Can you transcribe the data exactly? Leave the pictures out.

** BEGIN **

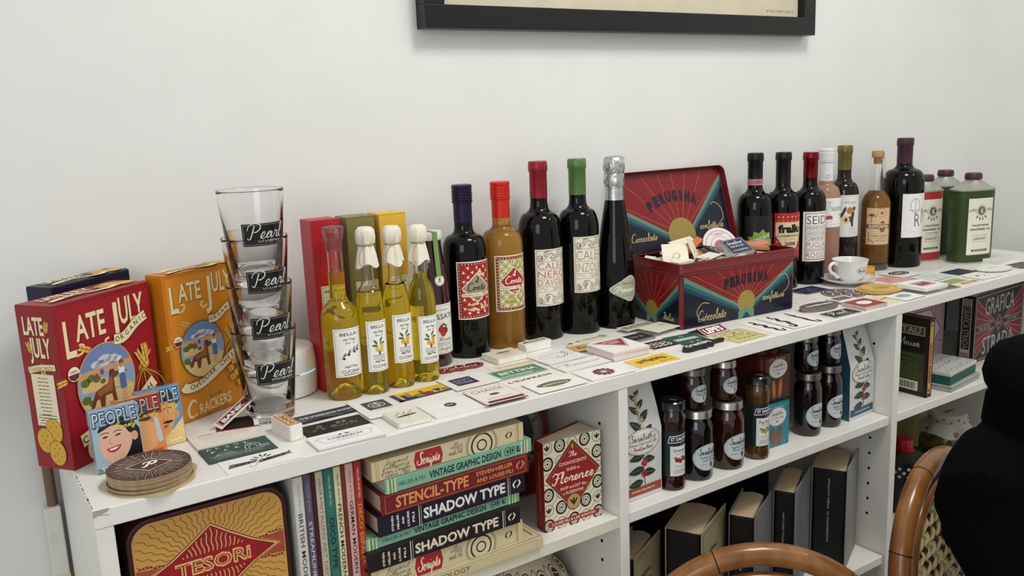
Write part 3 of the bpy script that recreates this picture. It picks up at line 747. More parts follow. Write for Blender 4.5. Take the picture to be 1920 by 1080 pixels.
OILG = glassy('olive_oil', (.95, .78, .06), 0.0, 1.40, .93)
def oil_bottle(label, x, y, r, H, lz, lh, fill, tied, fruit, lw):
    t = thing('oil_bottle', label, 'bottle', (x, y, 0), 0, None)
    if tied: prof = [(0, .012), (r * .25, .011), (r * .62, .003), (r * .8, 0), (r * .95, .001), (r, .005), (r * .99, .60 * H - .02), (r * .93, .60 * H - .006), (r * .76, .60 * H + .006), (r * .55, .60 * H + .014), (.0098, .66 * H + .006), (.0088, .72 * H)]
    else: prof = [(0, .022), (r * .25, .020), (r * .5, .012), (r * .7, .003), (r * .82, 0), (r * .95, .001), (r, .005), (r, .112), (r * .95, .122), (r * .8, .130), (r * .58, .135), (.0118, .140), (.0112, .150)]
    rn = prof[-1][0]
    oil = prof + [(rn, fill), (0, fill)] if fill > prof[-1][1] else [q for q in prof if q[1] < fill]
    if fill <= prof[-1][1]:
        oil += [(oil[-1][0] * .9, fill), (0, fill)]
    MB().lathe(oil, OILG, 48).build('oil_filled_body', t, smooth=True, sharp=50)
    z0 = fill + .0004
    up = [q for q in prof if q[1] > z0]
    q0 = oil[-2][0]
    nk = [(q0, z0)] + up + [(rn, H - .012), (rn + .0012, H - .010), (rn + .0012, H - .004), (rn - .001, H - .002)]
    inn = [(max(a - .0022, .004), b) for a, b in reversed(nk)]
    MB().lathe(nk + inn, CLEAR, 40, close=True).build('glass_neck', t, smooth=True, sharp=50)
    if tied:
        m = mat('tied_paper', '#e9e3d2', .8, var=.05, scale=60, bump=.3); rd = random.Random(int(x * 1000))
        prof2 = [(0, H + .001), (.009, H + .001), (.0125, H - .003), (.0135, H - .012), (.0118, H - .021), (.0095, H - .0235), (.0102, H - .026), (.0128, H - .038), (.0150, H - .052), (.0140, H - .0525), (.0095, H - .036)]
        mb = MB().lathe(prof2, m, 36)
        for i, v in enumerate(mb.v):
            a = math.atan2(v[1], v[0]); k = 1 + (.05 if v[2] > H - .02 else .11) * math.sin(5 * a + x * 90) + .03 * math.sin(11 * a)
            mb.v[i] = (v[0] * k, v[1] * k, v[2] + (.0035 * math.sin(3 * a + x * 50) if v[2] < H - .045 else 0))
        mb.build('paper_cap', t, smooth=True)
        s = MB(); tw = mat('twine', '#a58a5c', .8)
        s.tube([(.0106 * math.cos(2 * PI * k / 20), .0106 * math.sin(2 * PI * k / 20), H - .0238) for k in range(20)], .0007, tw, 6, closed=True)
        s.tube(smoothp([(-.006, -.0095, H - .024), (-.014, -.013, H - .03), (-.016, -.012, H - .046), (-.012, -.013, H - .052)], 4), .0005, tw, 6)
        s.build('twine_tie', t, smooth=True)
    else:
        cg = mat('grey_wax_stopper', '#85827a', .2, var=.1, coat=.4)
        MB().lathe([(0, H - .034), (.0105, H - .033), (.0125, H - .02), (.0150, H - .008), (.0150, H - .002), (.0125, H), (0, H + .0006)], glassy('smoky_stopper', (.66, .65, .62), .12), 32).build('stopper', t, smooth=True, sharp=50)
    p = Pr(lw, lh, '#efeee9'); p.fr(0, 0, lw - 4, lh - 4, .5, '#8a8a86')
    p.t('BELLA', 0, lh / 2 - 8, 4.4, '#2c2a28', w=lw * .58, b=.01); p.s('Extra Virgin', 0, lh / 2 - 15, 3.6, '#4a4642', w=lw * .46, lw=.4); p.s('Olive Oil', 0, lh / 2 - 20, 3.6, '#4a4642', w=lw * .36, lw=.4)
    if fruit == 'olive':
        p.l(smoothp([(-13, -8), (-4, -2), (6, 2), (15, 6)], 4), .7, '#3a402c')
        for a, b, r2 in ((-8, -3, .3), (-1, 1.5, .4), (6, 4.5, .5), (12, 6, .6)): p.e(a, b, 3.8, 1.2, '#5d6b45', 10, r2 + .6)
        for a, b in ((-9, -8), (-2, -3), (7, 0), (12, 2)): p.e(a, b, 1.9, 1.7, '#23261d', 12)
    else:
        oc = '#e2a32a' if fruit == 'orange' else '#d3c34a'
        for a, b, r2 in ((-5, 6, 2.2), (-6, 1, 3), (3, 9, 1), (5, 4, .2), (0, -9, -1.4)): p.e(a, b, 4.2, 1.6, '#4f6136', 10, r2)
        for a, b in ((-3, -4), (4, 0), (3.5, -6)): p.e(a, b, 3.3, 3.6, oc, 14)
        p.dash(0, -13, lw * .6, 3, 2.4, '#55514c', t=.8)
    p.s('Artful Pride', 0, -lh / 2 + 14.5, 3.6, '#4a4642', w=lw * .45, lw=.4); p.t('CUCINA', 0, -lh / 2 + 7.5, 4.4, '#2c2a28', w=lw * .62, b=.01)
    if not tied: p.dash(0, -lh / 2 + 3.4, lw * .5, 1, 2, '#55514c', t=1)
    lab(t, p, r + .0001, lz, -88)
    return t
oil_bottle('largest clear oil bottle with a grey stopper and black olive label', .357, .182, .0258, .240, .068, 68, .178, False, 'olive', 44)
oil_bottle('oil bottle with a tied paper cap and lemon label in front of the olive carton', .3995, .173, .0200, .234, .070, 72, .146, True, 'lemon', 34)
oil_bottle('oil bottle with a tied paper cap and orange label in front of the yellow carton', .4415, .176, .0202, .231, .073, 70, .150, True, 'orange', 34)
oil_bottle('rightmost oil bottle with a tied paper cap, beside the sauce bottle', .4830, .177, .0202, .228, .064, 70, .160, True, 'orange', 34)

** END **

**Problem solution**:
Write part 3 of the bpy script that recreates this picture. It picks up at line 747. More parts follow. Write for Blender 4.5. Take the picture to be 1920 by 1080 pixels.
OILG = glassy('olive_oil', (.95, .78, .06), 0.0, 1.40, .93)
def oil_bottle(label, x, y, r, H, lz, lh, fill, tied, fruit, lw):
    t = thing('oil_bottle', label, 'bottle', (x, y, 0), 0, None)
    if tied: prof = [(0, .012), (r * .25, .011), (r * .62, .003), (r * .8, 0), (r * .95, .001), (r, .005), (r * .99, .60 * H - .02), (r * .93, .60 * H - .006), (r * .76, .60 * H + .006), (r * .55, .60 * H + .014), (.0098, .66 * H + .006), (.0088, .72 * H)]
    else: prof = [(0, .022), (r * .25, .020), (r * .5, .012), (r * .7, .003), (r * .82, 0), (r * .95, .001), (r, .005), (r, .112), (r * .95, .122), (r * .8, .130), (r * .58, .135), (.0118, .140), (.0112, .150)]
    rn = prof[-1][0]
    oil = prof + [(rn, fill), (0, fill)] if fill > prof[-1][1] else [q for q in prof if q[1] < fill]
    if fill <= prof[-1][1]:
        oil += [(oil[-1][0] * .9, fill), (0, fill)]
    MB().lathe(oil, OILG, 48).build('oil_filled_body', t, smooth=True, sharp=50)
    z0 = fill + .0004
    up = [q for q in prof if q[1] > z0]
    q0 = oil[-2][0]
    nk = [(q0, z0)] + up + [(rn, H - .012), (rn + .0012, H - .010), (rn + .0012, H - .004), (rn - .001, H - .002)]
    inn = [(max(a - .0022, .004), b) for a, b in reversed(nk)]
    MB().lathe(nk + inn, CLEAR, 40, close=True).build('glass_neck', t, smooth=True, sharp=50)
    if tied:
        m = mat('tied_paper', '#e9e3d2', .8, var=.05, scale=60, bump=.3); rd = random.Random(int(x * 1000))
        prof2 = [(0, H + .001), (.009, H + .001), (.0125, H - .003), (.0135, H - .012), (.0118, H - .021), (.0095, H - .0235), (.0102, H - .026), (.0128, H - .038), (.0150, H - .052), (.0140, H - .0525), (.0095, H - .036)]
        mb = MB().lathe(prof2, m, 36)
        for i, v in enumerate(mb.v):
            a = math.atan2(v[1], v[0]); k = 1 + (.05 if v[2] > H - .02 else .11) * math.sin(5 * a + x * 90) + .03 * math.sin(11 * a)
            mb.v[i] = (v[0] * k, v[1] * k, v[2] + (.0035 * math.sin(3 * a + x * 50) if v[2] < H - .045 else 0))
        mb.build('paper_cap', t, smooth=True)
        s = MB(); tw = mat('twine', '#a58a5c', .8)
        s.tube([(.0106 * math.cos(2 * PI * k / 20), .0106 * math.sin(2 * PI * k / 20), H - .0238) for k in range(20)], .0007, tw, 6, closed=True)
        s.tube(smoothp([(-.006, -.0095, H - .024), (-.014, -.013, H - .03), (-.016, -.012, H - .046), (-.012, -.013, H - .052)], 4), .0005, tw, 6)
        s.build('twine_tie', t, smooth=True)
    else:
        cg = mat('grey_wax_stopper', '#85827a', .2, var=.1, coat=.4)
        MB().lathe([(0, H - .034), (.0105, H - .033), (.0125, H - .02), (.0150, H - .008), (.0150, H - .002), (.0125, H), (0, H + .0006)], glassy('smoky_stopper', (.66, .65, .62), .12), 32).build('stopper', t, smooth=True, sharp=50)
    p = Pr(lw, lh, '#efeee9'); p.fr(0, 0, lw - 4, lh - 4, .5, '#8a8a86')
    p.t('BELLA', 0, lh / 2 - 8, 4.4, '#2c2a28', w=lw * .58, b=.01); p.s('Extra Virgin', 0, lh / 2 - 15, 3.6, '#4a4642', w=lw * .46, lw=.4); p.s('Olive Oil', 0, lh / 2 - 20, 3.6, '#4a4642', w=lw * .36, lw=.4)
    if fruit == 'olive':
        p.l(smoothp([(-13, -8), (-4, -2), (6, 2), (15, 6)], 4), .7, '#3a402c')
        for a, b, r2 in ((-8, -3, .3), (-1, 1.5, .4), (6, 4.5, .5), (12, 6, .6)): p.e(a, b, 3.8, 1.2, '#5d6b45', 10, r2 + .6)
        for a, b in ((-9, -8), (-2, -3), (7, 0), (12, 2)): p.e(a, b, 1.9, 1.7, '#23261d', 12)
    else:
        oc = '#e2a32a' if fruit == 'orange' else '#d3c34a'
        for a, b, r2 in ((-5, 6, 2.2), (-6, 1, 3), (3, 9, 1), (5, 4, .2), (0, -9, -1.4)): p.e(a, b, 4.2, 1.6, '#4f6136', 10, r2)
        for a, b in ((-3, -4), (4, 0), (3.5, -6)): p.e(a, b, 3.3, 3.6, oc, 14)
        p.dash(0, -13, lw * .6, 3, 2.4, '#55514c', t=.8)
    p.s('Artful Pride', 0, -lh / 2 + 14.5, 3.6, '#4a4642', w=lw * .45, lw=.4); p.t('CUCINA', 0, -lh / 2 + 7.5, 4.4, '#2c2a28', w=lw * .62, b=.01)
    if not tied: p.dash(0, -lh / 2 + 3.4, lw * .5, 1, 2, '#55514c', t=1)
    lab(t, p, r + .0001, lz, -88)
    return t
oil_bottle('largest clear oil bottle with a grey stopper and black olive label', .357, .182, .0258, .240, .068, 68, .178, False, 'olive', 44)
oil_bottle('oil bottle with a tied paper cap and lemon label in front of the olive carton', .3995, .173, .0200, .234, .070, 72, .146, True, 'lemon', 34)
oil_bottle('oil bottle with a tied paper cap and orange label in front of the yellow carton', .4415, .176, .0202, .231, .073, 70, .150, True, 'orange', 34)
oil_bottle('rightmost oil bottle with a tied paper cap, beside the sauce bottle', .4830, .177, .0202, .228, .064, 70, .160, True, 'orange', 34)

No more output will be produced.